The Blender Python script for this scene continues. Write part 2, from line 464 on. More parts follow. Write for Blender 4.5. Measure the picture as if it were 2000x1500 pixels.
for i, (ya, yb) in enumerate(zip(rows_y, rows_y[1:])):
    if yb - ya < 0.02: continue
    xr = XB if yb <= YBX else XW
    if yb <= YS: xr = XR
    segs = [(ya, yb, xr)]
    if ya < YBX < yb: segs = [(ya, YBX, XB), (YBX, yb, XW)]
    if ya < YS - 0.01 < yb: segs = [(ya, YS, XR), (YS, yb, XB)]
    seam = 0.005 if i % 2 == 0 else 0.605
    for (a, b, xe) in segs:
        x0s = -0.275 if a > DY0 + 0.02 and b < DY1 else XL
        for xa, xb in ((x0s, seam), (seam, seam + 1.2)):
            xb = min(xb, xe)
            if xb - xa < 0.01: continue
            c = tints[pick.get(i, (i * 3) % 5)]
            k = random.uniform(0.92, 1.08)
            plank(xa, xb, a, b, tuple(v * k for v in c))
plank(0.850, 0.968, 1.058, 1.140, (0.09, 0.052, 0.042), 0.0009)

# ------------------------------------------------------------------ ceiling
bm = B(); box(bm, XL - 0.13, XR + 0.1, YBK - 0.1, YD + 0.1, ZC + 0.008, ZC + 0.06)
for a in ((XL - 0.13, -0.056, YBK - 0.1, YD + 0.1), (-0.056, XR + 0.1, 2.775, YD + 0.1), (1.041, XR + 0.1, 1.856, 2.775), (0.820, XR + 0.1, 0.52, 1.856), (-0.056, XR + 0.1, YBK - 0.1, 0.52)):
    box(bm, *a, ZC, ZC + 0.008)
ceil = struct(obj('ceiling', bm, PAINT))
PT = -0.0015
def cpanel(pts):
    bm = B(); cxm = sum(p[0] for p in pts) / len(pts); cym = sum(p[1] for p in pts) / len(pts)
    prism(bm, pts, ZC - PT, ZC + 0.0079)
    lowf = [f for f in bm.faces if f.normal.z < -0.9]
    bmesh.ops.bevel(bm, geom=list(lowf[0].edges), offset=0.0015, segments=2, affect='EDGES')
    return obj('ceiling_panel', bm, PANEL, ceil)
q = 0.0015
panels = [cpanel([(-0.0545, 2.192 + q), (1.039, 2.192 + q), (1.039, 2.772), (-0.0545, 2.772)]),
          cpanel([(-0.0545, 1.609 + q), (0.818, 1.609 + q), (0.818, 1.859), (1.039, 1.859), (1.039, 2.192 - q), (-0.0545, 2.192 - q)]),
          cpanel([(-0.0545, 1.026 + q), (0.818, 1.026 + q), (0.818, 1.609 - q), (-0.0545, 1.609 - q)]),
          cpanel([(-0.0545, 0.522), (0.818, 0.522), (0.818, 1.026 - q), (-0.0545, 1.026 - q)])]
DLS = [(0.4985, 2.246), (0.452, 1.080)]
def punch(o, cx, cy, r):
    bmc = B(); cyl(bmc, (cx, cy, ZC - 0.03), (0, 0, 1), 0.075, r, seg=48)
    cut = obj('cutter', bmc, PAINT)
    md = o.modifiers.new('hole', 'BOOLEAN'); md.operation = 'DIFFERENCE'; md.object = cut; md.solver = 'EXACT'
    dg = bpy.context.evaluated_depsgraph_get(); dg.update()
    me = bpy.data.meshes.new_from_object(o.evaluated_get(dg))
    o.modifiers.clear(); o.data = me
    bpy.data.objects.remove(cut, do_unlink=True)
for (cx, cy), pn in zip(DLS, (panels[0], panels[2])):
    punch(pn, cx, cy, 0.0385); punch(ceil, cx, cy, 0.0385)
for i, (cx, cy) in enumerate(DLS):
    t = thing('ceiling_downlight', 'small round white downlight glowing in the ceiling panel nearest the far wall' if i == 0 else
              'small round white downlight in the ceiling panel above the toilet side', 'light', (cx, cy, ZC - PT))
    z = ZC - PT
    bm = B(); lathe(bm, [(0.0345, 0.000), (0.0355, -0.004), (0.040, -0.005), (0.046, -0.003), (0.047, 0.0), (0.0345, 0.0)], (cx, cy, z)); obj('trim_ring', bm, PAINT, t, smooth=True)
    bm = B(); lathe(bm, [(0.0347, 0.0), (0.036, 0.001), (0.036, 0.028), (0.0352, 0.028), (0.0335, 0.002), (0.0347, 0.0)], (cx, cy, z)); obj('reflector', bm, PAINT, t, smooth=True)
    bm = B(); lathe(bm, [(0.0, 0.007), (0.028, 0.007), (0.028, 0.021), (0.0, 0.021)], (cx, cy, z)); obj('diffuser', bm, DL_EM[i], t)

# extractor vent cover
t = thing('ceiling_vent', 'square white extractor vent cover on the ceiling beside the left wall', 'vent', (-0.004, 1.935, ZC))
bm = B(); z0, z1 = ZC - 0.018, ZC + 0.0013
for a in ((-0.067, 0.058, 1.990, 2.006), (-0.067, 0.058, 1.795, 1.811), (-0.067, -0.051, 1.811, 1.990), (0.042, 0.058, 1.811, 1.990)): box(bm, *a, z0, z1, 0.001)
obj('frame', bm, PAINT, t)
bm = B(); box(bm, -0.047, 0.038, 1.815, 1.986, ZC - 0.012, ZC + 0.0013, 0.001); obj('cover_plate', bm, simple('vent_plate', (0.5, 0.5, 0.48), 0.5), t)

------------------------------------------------

• _WORK TO BE COMPLETED_
Reproduce each line of the material above precisely.

• _ANSWER TO THE EXERCISE_
The Blender Python script for this scene continues. Write part 2, from line 464 on. More parts follow. Write for Blender 4.5. Measure the picture as if it were 2000x1500 pixels.
for i, (ya, yb) in enumerate(zip(rows_y, rows_y[1:])):
    if yb - ya < 0.02: continue
    xr = XB if yb <= YBX else XW
    if yb <= YS: xr = XR
    segs = [(ya, yb, xr)]
    if ya < YBX < yb: segs = [(ya, YBX, XB), (YBX, yb, XW)]
    if ya < YS - 0.01 < yb: segs = [(ya, YS, XR), (YS, yb, XB)]
    seam = 0.005 if i % 2 == 0 else 0.605
    for (a, b, xe) in segs:
        x0s = -0.275 if a > DY0 + 0.02 and b < DY1 else XL
        for xa, xb in ((x0s, seam), (seam, seam + 1.2)):
            xb = min(xb, xe)
            if xb - xa < 0.01: continue
            c = tints[pick.get(i, (i * 3) % 5)]
            k = random.uniform(0.92, 1.08)
            plank(xa, xb, a, b, tuple(v * k for v in c))
plank(0.850, 0.968, 1.058, 1.140, (0.09, 0.052, 0.042), 0.0009)

# ------------------------------------------------------------------ ceiling
bm = B(); box(bm, XL - 0.13, XR + 0.1, YBK - 0.1, YD + 0.1, ZC + 0.008, ZC + 0.06)
for a in ((XL - 0.13, -0.056, YBK - 0.1, YD + 0.1), (-0.056, XR + 0.1, 2.775, YD + 0.1), (1.041, XR + 0.1, 1.856, 2.775), (0.820, XR + 0.1, 0.52, 1.856), (-0.056, XR + 0.1, YBK - 0.1, 0.52)):
    box(bm, *a, ZC, ZC + 0.008)
ceil = struct(obj('ceiling', bm, PAINT))
PT = -0.0015
def cpanel(pts):
    bm = B(); cxm = sum(p[0] for p in pts) / len(pts); cym = sum(p[1] for p in pts) / len(pts)
    prism(bm, pts, ZC - PT, ZC + 0.0079)
    lowf = [f for f in bm.faces if f.normal.z < -0.9]
    bmesh.ops.bevel(bm, geom=list(lowf[0].edges), offset=0.0015, segments=2, affect='EDGES')
    return obj('ceiling_panel', bm, PANEL, ceil)
q = 0.0015
panels = [cpanel([(-0.0545, 2.192 + q), (1.039, 2.192 + q), (1.039, 2.772), (-0.0545, 2.772)]),
          cpanel([(-0.0545, 1.609 + q), (0.818, 1.609 + q), (0.818, 1.859), (1.039, 1.859), (1.039, 2.192 - q), (-0.0545, 2.192 - q)]),
          cpanel([(-0.0545, 1.026 + q), (0.818, 1.026 + q), (0.818, 1.609 - q), (-0.0545, 1.609 - q)]),
          cpanel([(-0.0545, 0.522), (0.818, 0.522), (0.818, 1.026 - q), (-0.0545, 1.026 - q)])]
DLS = [(0.4985, 2.246), (0.452, 1.080)]
def punch(o, cx, cy, r):
    bmc = B(); cyl(bmc, (cx, cy, ZC - 0.03), (0, 0, 1), 0.075, r, seg=48)
    cut = obj('cutter', bmc, PAINT)
    md = o.modifiers.new('hole', 'BOOLEAN'); md.operation = 'DIFFERENCE'; md.object = cut; md.solver = 'EXACT'
    dg = bpy.context.evaluated_depsgraph_get(); dg.update()
    me = bpy.data.meshes.new_from_object(o.evaluated_get(dg))
    o.modifiers.clear(); o.data = me
    bpy.data.objects.remove(cut, do_unlink=True)
for (cx, cy), pn in zip(DLS, (panels[0], panels[2])):
    punch(pn, cx, cy, 0.0385); punch(ceil, cx, cy, 0.0385)
for i, (cx, cy) in enumerate(DLS):
    t = thing('ceiling_downlight', 'small round white downlight glowing in the ceiling panel nearest the far wall' if i == 0 else
              'small round white downlight in the ceiling panel above the toilet side', 'light', (cx, cy, ZC - PT))
    z = ZC - PT
    bm = B(); lathe(bm, [(0.0345, 0.000), (0.0355, -0.004), (0.040, -0.005), (0.046, -0.003), (0.047, 0.0), (0.0345, 0.0)], (cx, cy, z)); obj('trim_ring', bm, PAINT, t, smooth=True)
    bm = B(); lathe(bm, [(0.0347, 0.0), (0.036, 0.001), (0.036, 0.028), (0.0352, 0.028), (0.0335, 0.002), (0.0347, 0.0)], (cx, cy, z)); obj('reflector', bm, PAINT, t, smooth=True)
    bm = B(); lathe(bm, [(0.0, 0.007), (0.028, 0.007), (0.028, 0.021), (0.0, 0.021)], (cx, cy, z)); obj('diffuser', bm, DL_EM[i], t)

# extractor vent cover
t = thing('ceiling_vent', 'square white extractor vent cover on the ceiling beside the left wall', 'vent', (-0.004, 1.935, ZC))
bm = B(); z0, z1 = ZC - 0.018, ZC + 0.0013
for a in ((-0.067, 0.058, 1.990, 2.006), (-0.067, 0.058, 1.795, 1.811), (-0.067, -0.051, 1.811, 1.990), (0.042, 0.058, 1.811, 1.990)): box(bm, *a, z0, z1, 0.001)
obj('frame', bm, PAINT, t)
bm = B(); box(bm, -0.047, 0.038, 1.815, 1.986, ZC - 0.012, ZC + 0.0013, 0.001); obj('cover_plate', bm, simple('vent_plate', (0.5, 0.5, 0.48), 0.5), t)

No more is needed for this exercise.